そんな「月夜のみみずく」の自分のための備忘録

衝突

2011年2月23日

 

悪口を書きたい。 ある特定の人の! 仕事の!

こうかくと、たいていの人は眉をひそめる。

だが、自分はいい人間ではないので、悪口を言いたくもなるし、悪態もつきたくなる時がある。

もう、その人の事を、できる限りの醜い言葉で、さんざんけなしてやりたい。反論もできなくなるくらい、いい負かしてやりたい。

それこそ、何のために今まで勉強してきたか? それは、道筋だった完璧な論理と、緻密に練られた感情的な言葉で、その人と戦うためだと思えるくらい。

* * *
争いごとは嫌いだった。

世の中のあらゆることは白黒ではなく。灰色だ。どんな揉め事の原因も、どちらか一方にあるということはない。相手にもあるし、自分にもある。
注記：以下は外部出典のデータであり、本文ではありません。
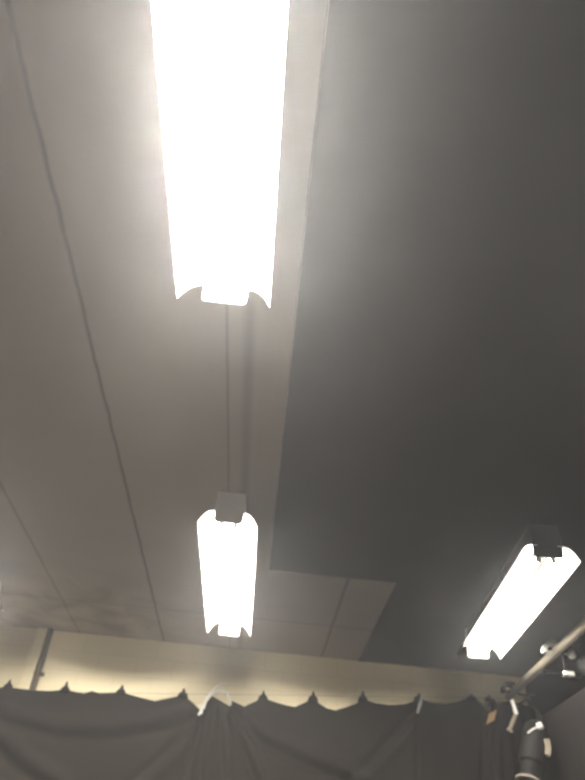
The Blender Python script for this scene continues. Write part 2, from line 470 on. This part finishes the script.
def spot(name_label, y, hook_m):
    t = thing('stage_spotlight', name_label, 'stage light', (PX, y, pz(y)), 0, 'stage lights clamped on the pipe')
    bm = bmesh.new(); prof = [(-.100, -.02), (-.100, .01), (-.088, .035), (-.063, .055), (-.03, .062), (.005, .058), (.032, .045), (.05, .015)]     # cast hook that drops over the pipe
    strip(bm, prof, .038, .06, I4)
    tube(bm, [(-.098, 0, -.005), (-PR - .002, 0, -.005)], .008, 8)
    return t, obj('pipe_clamp', bm, hook_m, t, bevel=.004)

def lamp(t, piv, aim, s, length, ring):
    A = Matrix.Translation(piv) @ rot_to(Vector(aim).normalized())
    bm = bmesh.new(); L = length
    lathe(bm, [(0, -.16 * s), (.05 * s, -.155 * s), (.085 * s, -.12 * s), (.1 * s, -.05 * s), (.1 * s, L * .55), (.082 * s, L * .6), (.082 * s, L), (.07 * s, L), (.068 * s, L * .8), (0, L * .72)], A)
    body = obj('lamp_body', bm, black_metal, t)
    bm = bmesh.new()
    lathe(bm, [(.082 * s, L - .012), (.104 * s, L - .012), (.104 * s, L + .008), (.08 * s, L + .008), (.082 * s, L - .012)], A)
    obj('front_ring', bm, ring, body)
    return body

# near one: hook over the pipe, a cross bar below it, the lamp turned away to the side
t, cl = spot('stage light with a pale hook over the pipe below the slanted fixture', 5.42, alu)
bm = bmesh.new(); tube(bm, [(-.14, 0, -.175), (.10, 0, -.175)], .011, 10); tube(bm, [(-.152, 0, -.175), (-.13, 0, -.175)], .019, 10)
obj('cross_bar', bm, black_metal, t)
bm = bmesh.new(); tube(bm, [(.054, 0, .005), (.05, 0, -.19)], .013, 10); obj('clamp_stem', bm, black_metal, t)
bm = bmesh.new(); box(bm, .025, .11, -.028, .028, -.190, -.155); obj('bar_plate', bm, alu, t, bevel=.006)
bm = bmesh.new(); tube(bm, [(.05, 0, -.012), (.11, -.005, -.012)], .010, 10); tube(bm, [(.085, -.03, -.025), (.092, -.035, -.025), (.12, -.055, -.025), (.128, -.06, -.025)], [.02, .036, .036, .024], 16); obj('clamp_knob', bm, alu, t, bevel=.004)
bm = bmesh.new(); strip(bm, [(.085, -.20), (.15, -.205), (.18, -.18), (.19, -.10)], .008, .035, I4); obj('yoke', bm, black_metal, t)
lamp(t, Vector((.22, -.1, -.12)), (.10, -.9, -.16), .8, .24, black_metal)

# far one: bright clamp handle, knob, black barrel pointing down
t, cl = spot('stage light with a black barrel hanging from the far end of the pipe', 6.5, black_metal)
bm = bmesh.new(); strip(bm, [(-.035, -.08), (-.022, -.095), (-.002, -.205)], .03, .04, I4); obj('clamp_handle', bm, alu, t, bevel=.006)
bm = bmesh.new(); tube(bm, [(-.006, 0, -.2), (-.055, 0, -.285), (-.085, 0, -.34)], [.017, .019, .014], 10); tube(bm, [(-.105, 0, -.33), (-.06, 0, -.355)], .012, 8); obj('handle_grip', bm, galv, t)
bm = bmesh.new(); tube(bm, [(PR, 0, -.02), (.115, 0, -.03)], .016, 10); tube(bm, [(.112, 0, -.03), (.145, 0, -.02)], .02, 8); obj('pinch_bolt', bm, galv, t)
bm = bmesh.new(); tube(bm, [(.14, 0, -.02), (.21, -.01, -.005)], .011, 8); obj('bolt_cap', bm, blue_plastic, t)
bm = bmesh.new(); strip(bm, [(.02, -.11), (.09, -.16), (.14, -.24), (.155, -.36), (.14, -.47)], .008, .04, Matrix.Translation((0, -.2, 0)) @ I4); obj('yoke', bm, black_metal, t)
bm = bmesh.new(); tube(bm, [(.02, -.2, -.12), (.02, 0, -.115)], .012, 8); obj('yoke_bar', bm, black_metal, t)
bm = bmesh.new(); tube(bm, [(-.03, -.29, -.42), (.02, -.29, -.385), (.075, -.285, -.36)], [.007, .008, .009], 10); tube(bm, [(.068, -.28, -.36), (.108, -.29, -.345)], .03, 14); obj('yoke_knob', bm, alu, t, bevel=.004)
bm = bmesh.new(); strip(bm, [(.128, -.455), (.132, -.52), (.112, -.585)], .05, .06, Matrix.Translation((0, -.28, 0))); obj('side_plate', bm, galv, t, bevel=.006)
lamp(t, Vector((.055, -.2, -.46)), (-.12, -.06, -.35), 1.1, .36, dark_brown)

# side drape over a rail along the black wall
RX, RZ, RR = 2.74, 3.215, .09
bm = bmesh.new(); tube(bm, [(RX, 1.0, RZ), (RX, 7.0, RZ)], RR - .012, 16)
rl = thing('drape_rail', 'dark rail on the side wall holding the thrown-over black drape', 'rail', (0, 0, 0))
obj('rail_bar', bm, black_metal, rl, smooth=True)
for y in (1.2, 3.2, 5.2, 6.9):
    bm = bmesh.new(); box(bm, RX, XR, y - .02, y + .02, RZ - .02, RZ + .02); obj('rail_bracket', bm, black_metal, rl)
bm = bmesh.new(); grid = []
for i in range(221):
    y = 1.05 + i * (5.9 / 220); line = []
    wv = .012 * math.sin(y * 9) + .008 * math.sin(y * 17 + 1)
    for k in range(46):
        if k < 14:
            a = math.radians(180 * k / 13); x, z = RX + RR * math.cos(a), RZ + RR * math.sin(a)
        else:
            d = (k - 13) * .1; z = max(.05, RZ - d); x = RX - RR + .13 * (1 - math.exp(-d * 2.2)) - wv * min(1, d / .6)
        line.append(bm.verts.new((x, y, z)))
    grid.append(line)
for a, b in zip(grid, grid[1:]):
    for k in range(45): bm.faces.new((a[k], a[k + 1], b[k + 1], b[k]))
o = obj('side_drape', bm, black_cloth, smooth=True)
so = o.modifiers.new('thickness', 'SOLIDIFY'); so.thickness = .004; so.offset = 0
tag(o, 'black drape thrown over a rail along the side wall below the lighting pipe', 'drape')

# ------------------------------------------------------------------ world: a closed room with thin haze added to imitate lens glare around the lamps
w = bpy.data.worlds.new('world'); S.world = w; w.use_nodes = True
w.node_tree.nodes['Background'].inputs['Color'].default_value = (0, 0, 0, 1)

wn, wl = w.node_tree.nodes, w.node_tree.links
vs = wn.new('ShaderNodeVolumeScatter'); vs.inputs['Density'].default_value = .0070; vs.inputs['Anisotropy'].default_value = .79
vs.inputs['Color'].default_value = (.97, .98, 1.0, 1)
wl.new(vs.outputs[0], wn['World Output'].inputs['Volume'])
S.cycles.volume_bounces = 0
S.cycles.caustics_reflective = False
自分は、いつも先に、自分の非を認め、謝って事を収めようとしていた。

あるいは、その人とは相性がよくないということで、近づかないでやり過ごす人間だった。

今回はもうそんなことは辞めたい。

自分が正しいと思ったこと、考えたことはを貫きとおしたい・・・・・・

* * *

でも、たいていそんなときは、相手もそう思っている。

* * *
どんな嫌で嫌でたまらない相手でも、同じ釜の飯を食らい、おなじ風呂に入り、一緒に飲めば、一週間で分かり合えるのに。
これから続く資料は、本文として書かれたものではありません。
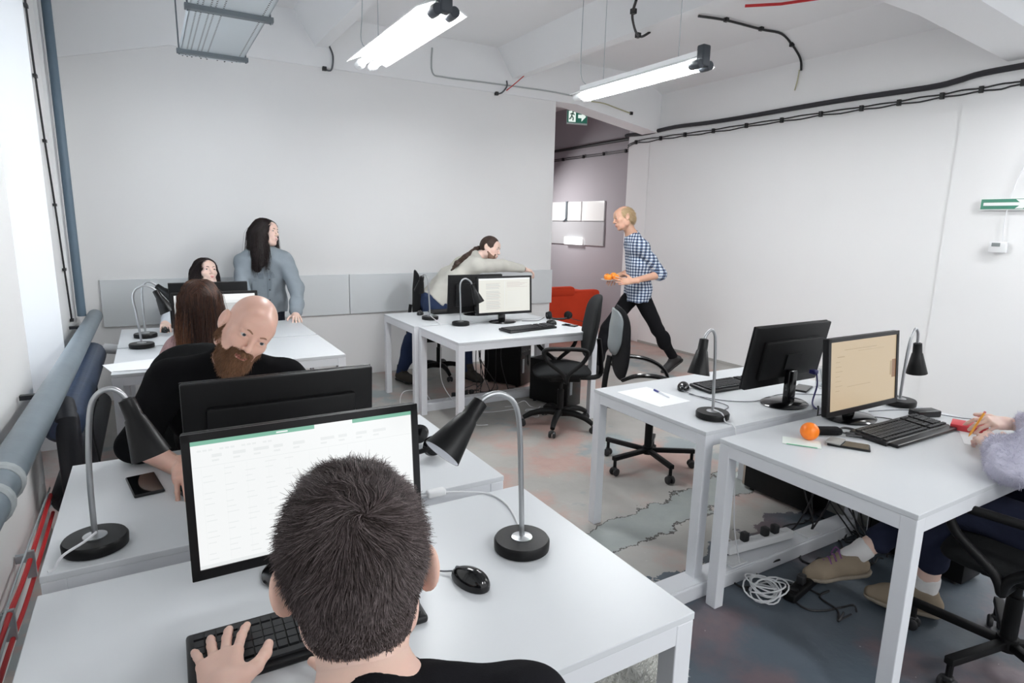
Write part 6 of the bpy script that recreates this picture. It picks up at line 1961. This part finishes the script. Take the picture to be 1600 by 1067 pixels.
def parts_F(root, org, J, M_, hc, tow):
    hp = cranium(0.008)
    cut = [neg(ell((0, 0.105, -0.035), (0.075, 0.078, 0.105), 0.008)), neg(ell((-0.09, 0.01, -0.03), (0.035, 0.035, 0.045), 0.006)), neg(ell((0.09, 0.01, -0.03), (0.035, 0.035, 0.045), 0.006))]
    v, f = nets(hp + cut, 0.004, wrinkle(0.001, 150, 3))
    h_ = mesh_np('hair', [(tow(v), f)], HAIR_F, root, org)
    knot = tow(V(0, -0.105, -0.015))
    tail = [knot, knot + V(-0.06, -0.01, -0.02), V(2.66, 5.42, 1.245), V(2.56, 5.40, 1.185), V(2.50, 5.39, 1.12)]
    tl = []
    for i in range(len(tail) - 1):
        tl.append(cap_(tail[i], tail[i + 1], (0.018, 0.024, 0.027, 0.024)[i], (0.024, 0.027, 0.024, 0.010)[i], 0.02))
    v, f = nets(tl, 0.0045, wrinkle(0.002, 160, 4))
    mesh_np('ponytail', [(v, f)], HAIR_F, h_, org)
    mb = MB()
    r_ = random.Random(4)
    for i in range(160):
        a, b = r_.uniform(0, 6.28), r_.uniform(0.6, 1.0)
        pts = []
        for j_, p in enumerate(tail):
            rr = (0.017, 0.024, 0.027, 0.024, 0.012)[j_] * b
            pts.append(V(p) + V(0.3 * rr * math.cos(a), rr * math.cos(a), rr * math.sin(a)) - org)
        mb.tube(pts, 0.0012, n=4, smooth=3)
    mb.build('ponytail_strands', HAIR_FS, h_, True)
    MB().lathe([(0.014, -0.008), (0.022, -0.006), (0.022, 0.006), (0.014, 0.008)], knot - org + V(-0.02, 0, -0.005), (1, 0, 0.2), 16).build('hair_tie', CABLE, h_, True)
    # short beard
    bp = [cap_((-0.058, 0.012, -0.045), (-0.036, 0.052, -0.088), 0.017, 0.022, 0.03), cap_((0.058, 0.012, -0.045), (0.036, 0.052, -0.088), 0.017, 0.022, 0.03), cap_((-0.034, 0.055, -0.09), (0.034, 0.055, -0.09), 0.025, None, 0.03), ell((0, 0.074, -0.096), (0.022, 0.020, 0.020), 0.02),
          cap_((-0.024, 0.083, -0.047), (0.024, 0.083, -0.047), 0.0105, None, 0.01), cap_((-0.025, 0.078, -0.055), (-0.02, 0.075, -0.085), 0.011, 0.013, 0.01), cap_((0.025, 0.078, -0.055), (0.02, 0.075, -0.085), 0.011, 0.013, 0.01), neg(ell((0, 0.102, -0.0585), (0.02, 0.013, 0.008), 0.003))]
    v, f = nets(bp, 0.004, wrinkle(0.001, 200, 5))
    mesh_np('beard', [(tow(v), f)], mat('short_brown_beard', rgb(112, 84, 70), 0.8, var=0.3, vscale=80), root, org)
    up_ = V(J['chest']) - V(J['pelvis']); up_ /= np.linalg.norm(up_)
    nk = V(J['neck'])
    upn = tow(V(0, -0.022, -0.06)) - nk; upn /= np.linalg.norm(upn)
    pr = torso(J, 0.020, 0.98) + arm(J, 'L', 0.016, 1, 0.9) + arm(J, 'R', 0.016, 1, 0.86, gl=-0.002)
    pr += [cap_(nk - upn * 0.03, nk + upn * 0.01, 0.074, 0.066, 0.02), neg(cap_(nk - upn * 0.02, nk + upn * 0.12, 0.052, 0.056, 0.004)), isect_plane(V(J['pelvis']) + up_ * 0.02, -up_)]
    garment('sweatshirt', pr, CREAM, root, org, 0.008, 0.006, 34, 7)
    pel = V(J['pelvis'])
    tr = [cap_(pel - V(0, 0.07, 0), pel + V(0, 0.07, 0), 0.118, None, 0.05)] + leg(J, 'L', 0.012) + leg(J, 'R', 0.012) + [isect_plane(pel + up_ * 0.07, up_)]
    garment('jeans', tr, DENIM2, root, org, 0.009, 0.004, 34, 8)
    BOOT = mat('dark_grey_suede', rgb(72, 68, 64), 0.9, spec=0.1, bump=0.2, bscale=200)
    shoe(root, org, J['aL'], (0.25, -1, 0), BOOT, BLACKSH, high=0.05, laces=CABLE)
    shoe(root, org, J['aR'], (0.35, -1, 0), BOOT, BLACKSH, high=0.05, laces=CABLE)
    w_ = V(J['wR']); e_ = V(J['eR']); d_ = (w_ - e_) / np.linalg.norm(w_ - e_)
    k_ = MB().lathe([(0.030, -0.011), (0.034, -0.008), (0.034, 0.008), (0.030, 0.011)], w_ - org - d_ * 0.012, d_, 20)
    wt = k_.build('wristwatch', CABLE, root, True)
    MB().rbox(w_ - org - d_ * 0.012 + V(0, -0.033, 0.0), (0.03, 0.008, 0.03), 0.003).build('watch_face', GLOSS, wt, True)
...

社会に出ると、そうはできない。どうしても敵ができてしまう。

お互い、事情はあるのに。

分かり合えない。それが哀しい。



* * *

翌日。

昨日の話はそれでおしまいのつもりだった。

上司にも今回の件は相談するつもりはなかった。

今日出勤すると・・・相手から自分宛のクレームの電話が・・・

クレームといってもサービス利用者からではなく、いわば協力関係にある側の人だ。

そして電話した上さらに、夕方職場に会いにくるという。僕と、職場の責任者に苦情を言うために。相当、怒っている。

* * *

上司からの事前のアドバイスは、とにかく相手の言うことを聞き、もう一度、謝れとのこと。
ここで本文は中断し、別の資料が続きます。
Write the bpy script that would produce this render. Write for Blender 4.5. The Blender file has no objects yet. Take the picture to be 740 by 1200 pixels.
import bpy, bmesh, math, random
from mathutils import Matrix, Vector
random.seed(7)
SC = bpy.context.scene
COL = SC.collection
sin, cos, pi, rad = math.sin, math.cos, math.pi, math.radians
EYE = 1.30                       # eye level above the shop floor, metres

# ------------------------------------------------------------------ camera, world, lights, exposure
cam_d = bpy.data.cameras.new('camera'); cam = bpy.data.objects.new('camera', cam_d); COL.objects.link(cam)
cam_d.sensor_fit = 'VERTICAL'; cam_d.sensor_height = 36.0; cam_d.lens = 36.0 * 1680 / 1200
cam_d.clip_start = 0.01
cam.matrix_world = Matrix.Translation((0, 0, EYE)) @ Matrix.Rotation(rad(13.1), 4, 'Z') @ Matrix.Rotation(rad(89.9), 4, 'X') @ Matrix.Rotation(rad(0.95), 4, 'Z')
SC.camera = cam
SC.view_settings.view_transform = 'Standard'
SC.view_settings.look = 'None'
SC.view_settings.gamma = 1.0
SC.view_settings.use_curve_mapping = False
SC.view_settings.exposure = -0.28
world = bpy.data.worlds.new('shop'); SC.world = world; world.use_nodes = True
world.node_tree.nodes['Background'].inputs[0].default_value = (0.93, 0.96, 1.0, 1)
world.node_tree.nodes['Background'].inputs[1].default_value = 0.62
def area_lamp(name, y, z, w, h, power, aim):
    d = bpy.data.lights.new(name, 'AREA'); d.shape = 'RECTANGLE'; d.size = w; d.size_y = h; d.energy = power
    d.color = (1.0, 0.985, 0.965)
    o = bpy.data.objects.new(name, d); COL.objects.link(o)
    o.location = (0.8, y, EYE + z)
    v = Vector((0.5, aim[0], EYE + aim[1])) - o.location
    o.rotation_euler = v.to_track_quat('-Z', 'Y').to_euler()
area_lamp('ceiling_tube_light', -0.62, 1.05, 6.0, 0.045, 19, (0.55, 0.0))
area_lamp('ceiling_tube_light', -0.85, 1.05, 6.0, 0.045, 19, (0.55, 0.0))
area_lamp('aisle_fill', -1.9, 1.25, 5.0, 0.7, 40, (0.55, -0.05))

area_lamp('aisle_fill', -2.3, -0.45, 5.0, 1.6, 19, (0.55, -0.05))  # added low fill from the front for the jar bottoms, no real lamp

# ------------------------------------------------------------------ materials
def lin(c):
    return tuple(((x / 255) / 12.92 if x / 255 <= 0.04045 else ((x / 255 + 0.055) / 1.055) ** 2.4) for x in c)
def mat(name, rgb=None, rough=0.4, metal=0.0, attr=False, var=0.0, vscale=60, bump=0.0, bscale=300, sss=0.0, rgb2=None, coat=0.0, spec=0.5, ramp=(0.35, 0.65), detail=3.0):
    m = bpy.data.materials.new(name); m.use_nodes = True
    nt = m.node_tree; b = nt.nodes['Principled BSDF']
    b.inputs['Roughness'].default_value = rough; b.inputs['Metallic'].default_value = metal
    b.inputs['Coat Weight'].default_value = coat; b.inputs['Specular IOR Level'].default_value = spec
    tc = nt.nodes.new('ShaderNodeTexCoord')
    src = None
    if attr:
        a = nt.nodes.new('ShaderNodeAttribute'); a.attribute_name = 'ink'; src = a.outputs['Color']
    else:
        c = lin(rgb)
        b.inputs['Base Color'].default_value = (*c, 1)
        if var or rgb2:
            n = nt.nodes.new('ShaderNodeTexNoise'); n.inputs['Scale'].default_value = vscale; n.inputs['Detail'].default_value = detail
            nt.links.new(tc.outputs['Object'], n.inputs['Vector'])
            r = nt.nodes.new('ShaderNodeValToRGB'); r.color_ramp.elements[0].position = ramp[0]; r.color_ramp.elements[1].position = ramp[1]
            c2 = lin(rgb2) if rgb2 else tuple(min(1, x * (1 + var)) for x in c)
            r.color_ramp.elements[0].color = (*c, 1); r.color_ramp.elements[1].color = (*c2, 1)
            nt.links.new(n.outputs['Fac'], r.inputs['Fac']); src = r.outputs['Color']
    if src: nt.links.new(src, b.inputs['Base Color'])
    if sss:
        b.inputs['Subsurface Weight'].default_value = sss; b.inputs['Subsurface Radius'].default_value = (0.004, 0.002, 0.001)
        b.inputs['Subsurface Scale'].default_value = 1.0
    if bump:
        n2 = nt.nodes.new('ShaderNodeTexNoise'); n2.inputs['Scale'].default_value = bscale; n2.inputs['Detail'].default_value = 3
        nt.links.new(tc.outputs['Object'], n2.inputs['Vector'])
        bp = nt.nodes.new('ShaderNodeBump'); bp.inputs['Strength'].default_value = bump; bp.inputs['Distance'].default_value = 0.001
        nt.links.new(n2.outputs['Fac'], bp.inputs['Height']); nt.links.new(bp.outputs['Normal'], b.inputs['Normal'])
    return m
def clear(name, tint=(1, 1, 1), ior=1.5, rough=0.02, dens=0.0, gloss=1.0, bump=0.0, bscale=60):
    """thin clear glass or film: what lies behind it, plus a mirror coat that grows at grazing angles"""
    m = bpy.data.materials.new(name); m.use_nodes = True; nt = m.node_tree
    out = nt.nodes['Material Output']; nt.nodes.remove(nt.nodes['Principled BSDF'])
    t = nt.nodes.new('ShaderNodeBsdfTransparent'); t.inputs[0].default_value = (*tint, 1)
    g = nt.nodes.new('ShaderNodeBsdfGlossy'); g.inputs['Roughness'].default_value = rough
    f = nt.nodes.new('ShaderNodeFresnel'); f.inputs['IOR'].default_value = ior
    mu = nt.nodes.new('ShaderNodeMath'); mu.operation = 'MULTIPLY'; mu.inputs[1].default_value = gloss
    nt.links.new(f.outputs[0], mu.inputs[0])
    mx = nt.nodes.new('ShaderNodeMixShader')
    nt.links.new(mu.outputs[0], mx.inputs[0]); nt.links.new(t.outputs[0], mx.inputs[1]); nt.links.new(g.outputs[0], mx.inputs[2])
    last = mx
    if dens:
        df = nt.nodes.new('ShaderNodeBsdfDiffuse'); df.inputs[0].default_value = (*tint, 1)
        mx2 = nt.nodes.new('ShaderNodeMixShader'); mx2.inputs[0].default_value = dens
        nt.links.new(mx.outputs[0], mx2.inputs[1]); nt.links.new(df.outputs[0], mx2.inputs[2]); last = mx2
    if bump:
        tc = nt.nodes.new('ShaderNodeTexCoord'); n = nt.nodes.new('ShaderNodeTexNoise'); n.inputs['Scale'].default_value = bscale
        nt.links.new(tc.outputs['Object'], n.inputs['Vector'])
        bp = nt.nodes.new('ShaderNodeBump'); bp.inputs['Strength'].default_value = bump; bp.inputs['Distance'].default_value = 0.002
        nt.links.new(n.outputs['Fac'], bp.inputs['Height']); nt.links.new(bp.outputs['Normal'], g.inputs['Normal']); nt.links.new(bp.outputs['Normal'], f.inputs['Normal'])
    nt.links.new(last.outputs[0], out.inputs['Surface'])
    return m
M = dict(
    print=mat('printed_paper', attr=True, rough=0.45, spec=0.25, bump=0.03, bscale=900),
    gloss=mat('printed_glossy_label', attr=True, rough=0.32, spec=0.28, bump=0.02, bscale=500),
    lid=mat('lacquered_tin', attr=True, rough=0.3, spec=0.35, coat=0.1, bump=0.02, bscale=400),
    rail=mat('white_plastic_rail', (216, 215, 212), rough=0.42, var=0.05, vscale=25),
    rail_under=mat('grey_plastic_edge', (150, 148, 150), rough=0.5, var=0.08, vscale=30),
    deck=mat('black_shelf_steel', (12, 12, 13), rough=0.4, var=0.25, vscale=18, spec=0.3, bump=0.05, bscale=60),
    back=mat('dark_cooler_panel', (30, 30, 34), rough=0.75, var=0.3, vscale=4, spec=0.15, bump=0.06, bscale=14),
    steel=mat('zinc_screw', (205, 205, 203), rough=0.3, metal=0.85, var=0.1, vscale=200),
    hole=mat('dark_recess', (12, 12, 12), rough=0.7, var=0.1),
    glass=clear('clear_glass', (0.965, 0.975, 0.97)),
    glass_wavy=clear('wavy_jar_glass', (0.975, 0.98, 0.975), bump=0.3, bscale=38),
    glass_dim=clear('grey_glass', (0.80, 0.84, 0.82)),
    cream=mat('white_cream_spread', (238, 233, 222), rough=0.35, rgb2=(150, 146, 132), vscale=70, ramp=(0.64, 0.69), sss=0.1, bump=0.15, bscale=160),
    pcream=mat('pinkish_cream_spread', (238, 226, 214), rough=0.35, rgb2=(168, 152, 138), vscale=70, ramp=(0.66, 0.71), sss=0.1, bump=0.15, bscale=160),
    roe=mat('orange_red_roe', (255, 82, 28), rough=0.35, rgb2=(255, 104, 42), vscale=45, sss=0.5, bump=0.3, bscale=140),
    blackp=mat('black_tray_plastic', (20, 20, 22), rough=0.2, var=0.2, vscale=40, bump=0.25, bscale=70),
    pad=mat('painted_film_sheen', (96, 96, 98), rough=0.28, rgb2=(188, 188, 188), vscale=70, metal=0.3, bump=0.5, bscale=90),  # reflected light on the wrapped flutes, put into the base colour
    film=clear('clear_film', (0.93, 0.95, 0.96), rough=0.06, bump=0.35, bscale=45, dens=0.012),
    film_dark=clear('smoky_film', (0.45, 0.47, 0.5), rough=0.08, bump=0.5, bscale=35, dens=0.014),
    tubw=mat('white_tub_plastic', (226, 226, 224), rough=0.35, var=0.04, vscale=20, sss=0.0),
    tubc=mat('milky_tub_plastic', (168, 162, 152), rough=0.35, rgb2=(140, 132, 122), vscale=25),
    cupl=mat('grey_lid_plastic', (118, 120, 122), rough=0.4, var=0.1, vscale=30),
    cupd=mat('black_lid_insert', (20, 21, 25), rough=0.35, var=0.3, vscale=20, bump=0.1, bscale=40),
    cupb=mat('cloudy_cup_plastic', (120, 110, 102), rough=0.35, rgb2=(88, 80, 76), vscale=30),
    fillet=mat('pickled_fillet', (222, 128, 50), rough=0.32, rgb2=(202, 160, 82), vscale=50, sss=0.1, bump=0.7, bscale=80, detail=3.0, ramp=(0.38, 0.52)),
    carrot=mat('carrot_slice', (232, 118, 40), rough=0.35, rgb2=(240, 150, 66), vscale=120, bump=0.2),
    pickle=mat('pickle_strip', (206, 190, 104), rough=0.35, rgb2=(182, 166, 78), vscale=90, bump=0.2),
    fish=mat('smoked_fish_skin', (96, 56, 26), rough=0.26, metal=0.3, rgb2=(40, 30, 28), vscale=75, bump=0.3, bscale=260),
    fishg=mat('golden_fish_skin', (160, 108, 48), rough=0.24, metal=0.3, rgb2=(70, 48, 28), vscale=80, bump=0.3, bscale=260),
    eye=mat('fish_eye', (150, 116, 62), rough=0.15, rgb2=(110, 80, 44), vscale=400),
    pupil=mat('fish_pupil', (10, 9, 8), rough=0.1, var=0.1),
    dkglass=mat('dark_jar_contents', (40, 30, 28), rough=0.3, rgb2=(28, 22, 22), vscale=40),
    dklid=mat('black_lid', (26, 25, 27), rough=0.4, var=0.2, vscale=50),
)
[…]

事情だとか、正しいとか間違っているとかではない。相手の怒りを買うまでに至った対応がミスであると!

確かにそのとおりかもしれない。

* * *

上司は、握りこぶしを見せた。

「たとえあなたが、ふざけるなこのやろうと思っても、先に自分の否を認め、謝ること」

「この手で何度壁を殴りつけたか」

そういいつつ僕のフォローだけでなく、ちゃんと相手のフォローもしていた。

「たばこ吸ってちょっと話そう」

* * *

昨日まで問題を一人で抱え込んでいた。

今日、問題が悪化した。

でも気持ちを聞いてくれる人が周りにはたくさんいた。

それが嬉しかった。

* * *
相手は、涙ぐみながら(自分にはそう見えた)、呼び出すつもりはなかったといって、帰っていった。

あなたは悪くない。

そう、あなたは悪い人ではないんだ。

また日々の仕事を続ける。

くしくも、今日、特別養護老人ホームへの異動が決まった。